-------- Task input --------
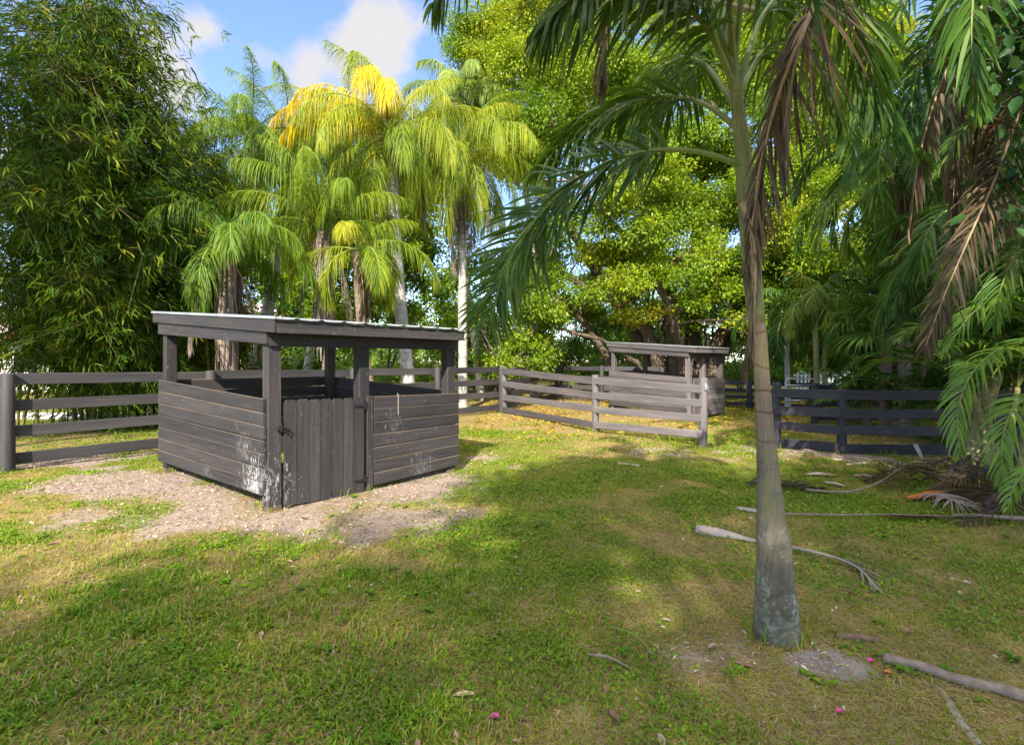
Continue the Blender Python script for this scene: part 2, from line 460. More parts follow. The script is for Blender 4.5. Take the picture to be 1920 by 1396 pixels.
M['jungle_leaf'] = leaf_mat('jungle_leaf', [(0, (0.030, 0.085, 0.018)), (0.55, (0.075, 0.165, 0.022)), (0.85, (0.16, 0.25, 0.025)), (1, (0.32, 0.30, 0.04))], 0.38, 0.45, 0.25)
M['areca_leaf'] = leaf_mat('areca_leaf', [(0, (0.075, 0.175, 0.02)), (0.6, (0.16, 0.29, 0.025)), (1, (0.27, 0.37, 0.035))], 0.4, 0.4, 0.4)
M['ficus_leaf'] = leaf_mat('ficus_leaf', [(0, (0.06, 0.14, 0.010)), (0.5, (0.16, 0.27, 0.012)), (0.85, (0.27, 0.36, 0.013)), (1, (0.38, 0.38, 0.02))], 0.4, 0.4, 0.35)
M['bamboo_leaf'] = leaf_mat('bamboo_leaf', [(0, (0.022, 0.062, 0.008)), (0.5, (0.065, 0.125, 0.010)), (0.9, (0.18, 0.23, 0.012)), (1, (0.24, 0.22, 0.02))], 0.34, 0.5, 0.12)
M['shade_leaf'] = leaf_mat('shade_leaf', [(0, (0.03, 0.07, 0.02)), (1, (0.07, 0.12, 0.03))], 0.3)
M['vine_leaf'] = leaf_mat('vine_leaf', [(0, (0.022, 0.075, 0.020)), (0.8, (0.055, 0.13, 0.028)), (1, (0.20, 0.22, 0.03))], 0.34)
M['rust_sprig'] = leaf_mat('rust_sprig', [(0, (0.13, 0.05, 0.022)), (1, (0.28, 0.11, 0.05))], 0.25)
M['woods_leaf'] = leaf_mat('woods_leaf', [(0, (0.05, 0.13, 0.02)), (0.6, (0.12, 0.24, 0.02)), (1, (0.25, 0.30, 0.03))], 0.4)
M['grass_blade'] = leaf_mat('grass_blade', [(0, (0.075, 0.19, 0.010)), (0.36, (0.19, 0.31, 0.012)), (0.62, (0.38, 0.36, 0.028)), (0.80, (0.34, 0.25, 0.09)), (1, (0.46, 0.35, 0.19))], 0.3, 0.55, 0.2)
M['litter_flake'] = leaf_mat('litter_flake', [(0, (0.16, 0.09, 0.055)), (0.45, (0.38, 0.25, 0.15)), (0.8, (0.58, 0.44, 0.32)), (1, (0.68, 0.58, 0.48))], 0.1, 0.8, 0.1, tcol=(1, 1, 1))
M['gold_leaf'] = leaf_mat('gold_leaf', [(0, (0.30, 0.16, 0.02)), (0.6, (0.52, 0.34, 0.02)), (1, (0.60, 0.46, 0.05))], 0.2, 0.6, 0.2, tcol=(1, 1, 0.6))

# ------------------------------------------------------------------ ground
EU1 = unit(R1 - C1); EV1 = unit(L1 - C1)
def dirtmask(x, y):
    """bare ground round the shelter and along the fence, 0..1"""
    n = fbm(x * 0.9 + 5, y * 0.9 + 9, 4) - 0.5
    nf = fbm(x * 3.1 + 50, y * 3.1 + 9, 3) - 0.5
    def blob(cx, cy, rx, ry, rot=0.0):
        dx = x - cx; dy = y - cy; c, s = math.cos(rot), math.sin(rot)
        return 1.15 - np.sqrt(((c * dx + s * dy) / rx) ** 2 + ((-s * dx + c * dy) / ry) ** 2)
    d = blob(-2.5, 4.95, 2.2, 0.72, 0.12)
    d = np.maximum(d, blob(-4.6, 6.4, 2.8, 0.8, -0.55))
    d = np.maximum(d, blob(-2.6, 6.9, 2.2, 2.0))
    d = np.maximum(d, blob(-1.1, 6.2, 1.1, 0.7, 0.8))
    d = np.maximum(d, blob(-7.2, 7.6, 2.6, 0.7, 0.88))
    d = np.maximum(d, blob(1.6, 2.60, 0.22, 0.11, -0.2) * 1.0)
    d = np.maximum(d, blob(0.85, 2.75, 0.5, 0.2, 0.0) * 0.55)
    d = np.maximum(d, blob(5.5, 8.2, 3.4, 1.1, -0.1) * 0.6)
    return np.clip(d + n * 1.9 + nf * 1.5 - 0.08, 0, 1)
def drymask(x, y):
    n = fbm(x * 0.55 + 90, y * 0.55 + 40, 4)
    nf = fbm(x * 2.3 + 20, y * 2.3 + 70, 3)
    d = 0.6 * n + 0.4 * nf
    far = np.clip((y - 8) / 5, 0, 1) * np.clip(1 - np.abs(x - 1.5) / 6, 0, 1) * 0.26
    right = np.clip((x - 0.3) / 1.5, 0, 1) * np.clip(1 - (y - 2) / 4, 0, 1) * 0.10
    worn = 0.16 * np.exp(-((x - 1.0) ** 2 / 0.9 + (y - 2.9) ** 2 / 0.7))
    return np.clip((d + far + right + worn - 0.455) / 0.15, 0, 1)
def gz(x, y):
    near = np.exp(-((x) ** 2 + (y - 6) ** 2) / 300.0)
    return (fbm(x * 0.5 + 3, y * 0.5, 3) - 0.5) * 0.07 * near + (fbm(x * 2.7, y * 2.7 + 8, 2) - 0.5) * 0.02 * near

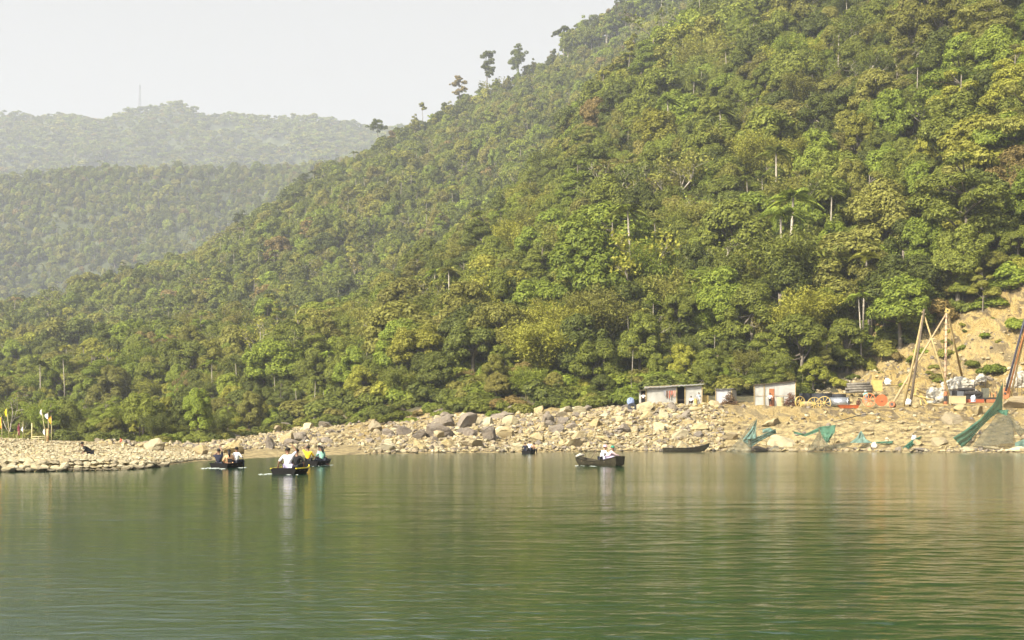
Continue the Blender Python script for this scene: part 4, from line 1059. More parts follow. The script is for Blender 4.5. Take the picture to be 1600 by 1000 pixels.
    def grow(ks, f_): return {k: (N[k][0], tuple(x * f_ for x in N[k][1]) if hasattr(N[k][1], '__len__') else N[k][1] * f_) for k in ks}
    ks = ['pelvis', 'spine', 'chest', 'neckb', 'shL', 'shR', 'elL', 'elR']; es = [('pelvis', 'spine'), ('spine', 'chest'), ('chest', 'neckb'), ('chest', 'shL'), ('chest', 'shR'), ('shL', 'elL'), ('shR', 'elR')]
    if sleeve == 'long': ks += ['wrL', 'wrR']; es += [('elL', 'wrL'), ('elR', 'wrR')]
    skinned('shirt', grow(ks, 1.24), es, shirt, e)
    ks = ['pelvis', 'hpL', 'hpR', 'knL', 'knR', 'anL', 'anR']; es = [('pelvis', 'hpL'), ('pelvis', 'hpR'), ('hpL', 'knL'), ('hpR', 'knR'), ('knL', 'anL'), ('knR', 'anR')]
    skinned('trousers', grow(ks, 1.22), es, trousers, e)
    c0 = N['head'][0]; mb = MB(); M = Matrix.Translation(c0 + Hd @ Vector((0, -.022, .03))) @ Hd.to_4x4()
    prof = [(.001, .105)] + [(.108 * math.sin(a), .108 * math.cos(a)) for a in np.linspace(.3, 1.75, 7)] + [(.09, -.03), (.001, .02)]
    mb.lathe(prof, 14, M)
    if long_hair: mb.tube([c0 + Hd @ Vector((0, -.08, .03)), c0 + Hd @ Vector((0, -.13, -.12)), c0 + Hd @ Vector((0, -.14, -.30))], [.075, .075, .03], 8)
    mb.build('hair', HAIR, e, True)
    for sx in (-1, 1):
        mb = MB(); mb.lathe([(.001, .014), (.011, .008), (.014, 0), (.011, -.008), (.001, -.014)], 8, Matrix.Translation(hc + Hd @ Vector((sx * .034, .088, .135)))); mb.build('eye', EYEM, e, True)
    if hat:
        mb = MB(); mb.lathe([(.001, .13), (.07, .12), (.11, .07), (.118, .0), (.125, -.01)] + ([(.19, -.02), (.19, -.03), (.11, -.02)] if hat[1] else [(.11, -.01)]), 16, M); mb.build('hat', hat[0], e, True)
    return e

# ------------------------------------------------------------------ boats
def boat(name, label, loc, rz, L, Wd, h0, hull, sheer=.12, sternw=.8, bow=.35, gun=None, group='small wooden boats on the river', hs=.12, sternrise=0.0):
    e = empty(name, loc, rz, label, 'boat', group); n = 17; rings = []
    for i in range(n):
        t = i / (n - 1); y = (t - .5) * L
        w_ = Wd / 2 * min(1, (sternw + (1 - sternw) * min(1, t / .35)), (bow + (1 - bow) * min(1, (1 - t) / .38)**.7))
        zg = h0 + sheer * max(0, (2*t - 1))**2 + sternrise * max(0, (1 - 2*t))**2
        zb = -hs + (zg + hs - .12) * .75 * max(0, (t - .78) / .22)**1.6 + sternrise * .6 * max(0, (1 - t * 5))**2
        o_ = [(w_, zg), (w_ * .90, zg*.5 + zb*.5), (w_ * .70, zb + .03), (w_ * .4, zb), (-w_ * .4, zb), (-w_ * .70, zb + .03), (-w_ * .90, zg*.5 + zb*.5), (-w_, zg)]
        zi = max(zb + .05, .03); wi = w_ - .035
        i_ = [(-wi, zg), (-wi * .88, zg*.5 + zi*.5), (-wi * .64, zi), (wi * .64, zi), (wi * .88, zg*.5 + zi*.5), (wi, zg)]
        rings.append([(x_, y, z_) for x_, z_ in o_ + i_])
    mb = MB(); m_ = len(rings[0]); vs = [p for r_ in rings for p in r_]; fs = []
    for i in range(n - 1):
        for k in range(m_):
            k2 = (k + 1) % m_; fs.append((i*m_ + k, i*m_ + k2, (i+1)*m_ + k2, (i+1)*m_ + k))
    fs.append(tuple(range(8))[::-1]); fs.append(tuple((n-1)*m_ + k for k in range(8)))
    mb.add(vs, fs); mb.build('hull', hull, e)
    for i_, nm in ((0, 'stern_board'), (n - 1, 'bow_board')):
        r_ = rings[i_]; w_ = r_[0][0]; mb = MB(); mb.box((0, r_[0][1] + (.03 if i_ == 0 else -.03), (r_[0][2] + r_[3][2]) / 2 + .04), (w_ * 1.75, .05, r_[0][2] - r_[3][2])); mb.build(nm, hull, e)
    for s_ in (0, 7):
        mb = MB(); pts = [Vector(r_[s_]) + Vector((0, 0, .012)) for r_ in rings]; mb.tube(pts, .03 if gun else .028, 6); mb.build('gunwale', gun or hull, e, True)
    if 0: mb = MB(); mb.tube([Vector(rings[0][7]) + Vector((0, -.01, .012)), Vector(rings[0][0]) + Vector((0, -.01, .012))], .03, 6); mb.build('gunwale', gun, e, True)
    for t in (.25, .52, .78):
        r_ = rings[int(t * (n - 1))]; mb = MB(); mb.box((0, r_[0][1], r_[0][2] - .09), (r_[0][0] * 1.9, .22, .03)); mb.build('seat', BOARD, e)
    return e
def on(e, x, y, z):
    return e.matrix_basis @ Vector((x, y, z)) if False else Vector(e.location) + Euler(e.rotation_euler).to_matrix() @ Vector((x, y, z))
def paddle(label, a, b, blade=.45, r_=.02, mat=None):
    a, b = Vector(a), Vector(b); e = empty('paddle', a, 0, label, 'paddle'); v = b - a
    mb = MB(); mb.tube([(0, 0, 0), v], r_, 6); mb.build('shaft', mat or WOODDARK, e, True)
    M = Matrix.Translation(v) @ v.to_track_quat('Z', 'Y').to_matrix().to_4x4(); mb = MB()
    mb.add([(-.03,-.012,-blade*.5),(.03,-.012,-blade*.5),(.085,-.012,0),(.07,-.012,blade*.4),(-.07,-.012,blade*.4),(-.085,-.012,0),(-.03,.012,-blade*.5),(.03,.012,-blade*.5),(.085,.012,0),(.07,.012,blade*.4),(-.07,.012,blade*.4),(-.085,.012,0)],
           [(0,1,2,3,4,5),(11,10,9,8,7,6)] + [(i, i+6, (i+1) % 6 + 6, (i+1) % 6) for i in range(6)], M); mb.build('blade', mat or WOODDARK, e)
    return e
DB = lambda y: EYE * F / (y - HY)
navy = cloth('navy_cloth', (.02, .022, .04)); orng = cloth('peach_cloth', (.62, .36, .20)); blk = cloth('black_cloth', (.015, .015, .017)); grw = cloth('pale_grey_stripe_cloth', (.62, .60, .62)); yel = cloth('yellow_cloth', (.72, .46, .02))
teal = cloth('mint_cloth', (.32, .60, .48)); pink = cloth('pale_pink_cloth', (.66, .48, .50)); wht = cloth('off_white_cloth', (.70, .69, .67)); brn = cloth('brown_cloth', (.12, .06, .04)); tqs = cloth('turquoise_cloth', (.22, .48, .42))
den = cloth('dark_trousers', (.025, .028, .04)); lil = cloth('lilac_cloth', (.42, .38, .55)); grnc = cloth('green_scarf', (.03, .20, .13)); pkc = cloth('pink_scarf', (.65, .33, .42)); ywg = simple('yellow_gunwale_paint', (.75, .62, .03), .5, .15)
gry = cloth('grey_cloth', (.25, .25, .27))
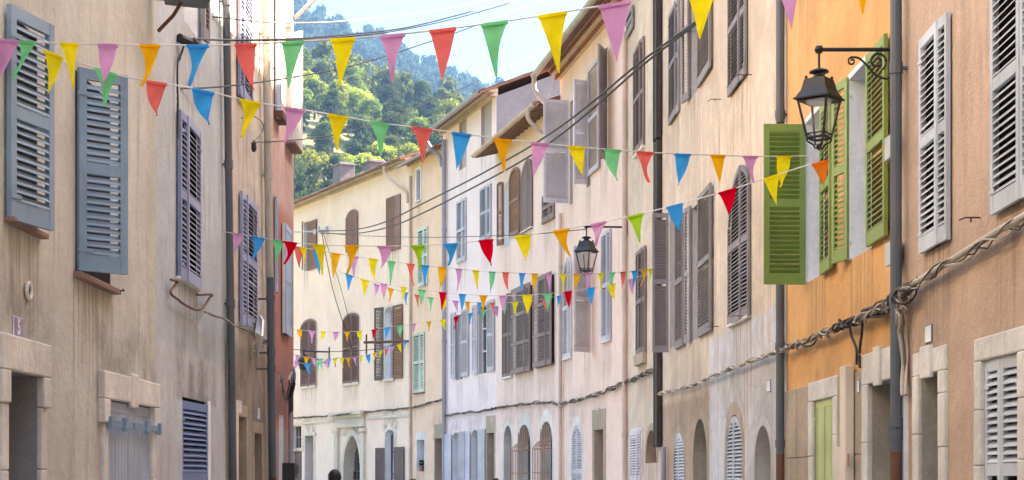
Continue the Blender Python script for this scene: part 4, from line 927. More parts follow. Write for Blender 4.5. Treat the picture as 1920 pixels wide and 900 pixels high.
bunting('string of pennants sloping down from upper left to the black lantern', 78, 10.7, 1518, 15.2,
  [(78, 92), (150, 118), (240, 145), (360, 165), (470, 190), (550, 203), (630, 216), (710, 230), (790, 240), (865, 250), (940, 261), (1010, 268), (1080, 275), (1150, 281), (1210, 285), (1280, 289), (1345, 291), (1405, 293), (1468, 293), (1518, 292)],
  [(100, 36, 72, 0, Yw), (198, 43, 68, -5, G), (294, 38, 66, -6, C_), (381, 41, 70, -3, B_), (469, 39, 66, -6, Yw), (553, 39, 63, -7, P), (634, 38, 66, -3, Yw), (712, 37, 64, -2, G), (791, 38, 66, -4, C_), (865, 36, 68, -4, B_), (942, 34, 63, -3, O), (1013, 33, 64, -5, P), (1081, 31, 60, -3, Yw), (1149, 30, 61, -4, G), (1210, 32, 60, -4, C_), (1280, 29, 59, -4, B_), (1346, 27, 56, -7, O), (1407, 27, 53, -5, P), (1470, 26, 58, -6, Yw)])
bunting('string of pennants rising to the right, ending with an orange one under the black lantern', 418, 19.0, 1553, 14.6,
  [(418, 434), (455, 440), (530, 452), (600, 459), (680, 461), (760, 461), (845, 457), (910, 450), (980, 442), (1052, 431), (1122, 418), (1192, 403), (1265, 385), (1364, 357), (1447, 331), (1500, 314), (1555, 299)],
  [(445, 20, 36, -2, P), (484, 25, 44, 0, B_), (521, 21, 42, -1, G), (544, 26, 44, 1, Rd), (599, 25, 57, 2, Yw), (659, 26, 55, 4, O), (721, 27, 44, 3, P), (784, 27, 44, 5, Li), (845, 27, 43, 3, B_), (911, 27, 48, 8, Rd), (980, 29, 48, 7, Yw), (1052, 31, 48, 6, O), (1122, 30, 46, 5, P), (1192, 30, 52, 6, Li), (1265, 31, 52, 10, B_), (1364, 33, 50, 11, Rd), (1447, 30, 54, 10, Yw), (1538, 31, 46, 7, Dp)])
bunting('long level string of small pennants just behind the small distant lantern', 556, 25.2, 1222, 30.0,
  [(556, 462), (600, 470), (660, 480), (720, 488), (770, 495), (830, 501), (890, 507), (950, 511), (1030, 514), (1090, 514), (1150, 511), (1190, 508), (1222, 504)],
  [(560, 16, 38, -2, C_), (568, 14, 27, -1, Yw), (596, 16, 44, -3, B_), (630, 16, 44, -4, O), (664, 15, 36, -1, P), (700, 15, 38, -1, Yw), (734, 13, 40, -1, G), (770, 13, 38, -1, C_), (797, 15, 36, -1, B_), (829, 14, 37, -1, O), (860, 11, 38, 0, P), (892, 12, 35, -1, Yw), (923, 11, 36, 0, G), (948, 11, 34, -1, C_), (979, 11, 33, -1, B_), (1003, 11, 30, 0, O), (1029, 11, 31, 0, P), (1055, 11, 30, 0, Yw), (1081, 11, 30, 0, O), (1103, 11, 30, 0, P), (1127, 11, 29, 0, Yw), (1148, 10, 26, 0, G), (1168, 9, 28, 1, C_), (1190, 11, 28, 0, B_), (1208, 10, 27, 0, O), (1219, 7, 24, 2, Yw)])
bunting('string of pennants sagging in a shallow curve under the long level string', 636, 30.5, 1222, 33.0,
  [(636, 509), (690, 526), (760, 539), (830, 548), (905, 554), (990, 553), (1065, 546), (1150, 532), (1222, 512)],
  [(655, 13, 27, -1, B_), (684, 15, 28, 0, Yw), (720, 12, 26, 0, P), (756, 12, 24, 0, Yw), (791, 13, 26, 0, G), (830, 13, 31, 0, Rd), (867, 12, 30, -1, B_), (906, 14, 27, 0, O), (944, 14, 31, -2, P), (989, 18, 33, 1, Yw), (1027, 16, 31, 0, G), (1065, 13, 32, 0, Rd), (1107, 16, 30, 0, B_), (1147, 14, 29, 1, Yw), (1185, 13, 27, 2, P)])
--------
▶ [Stated problem] Count every line of the records that holds the string "scene". Write only the total.

▶ [Task response] 3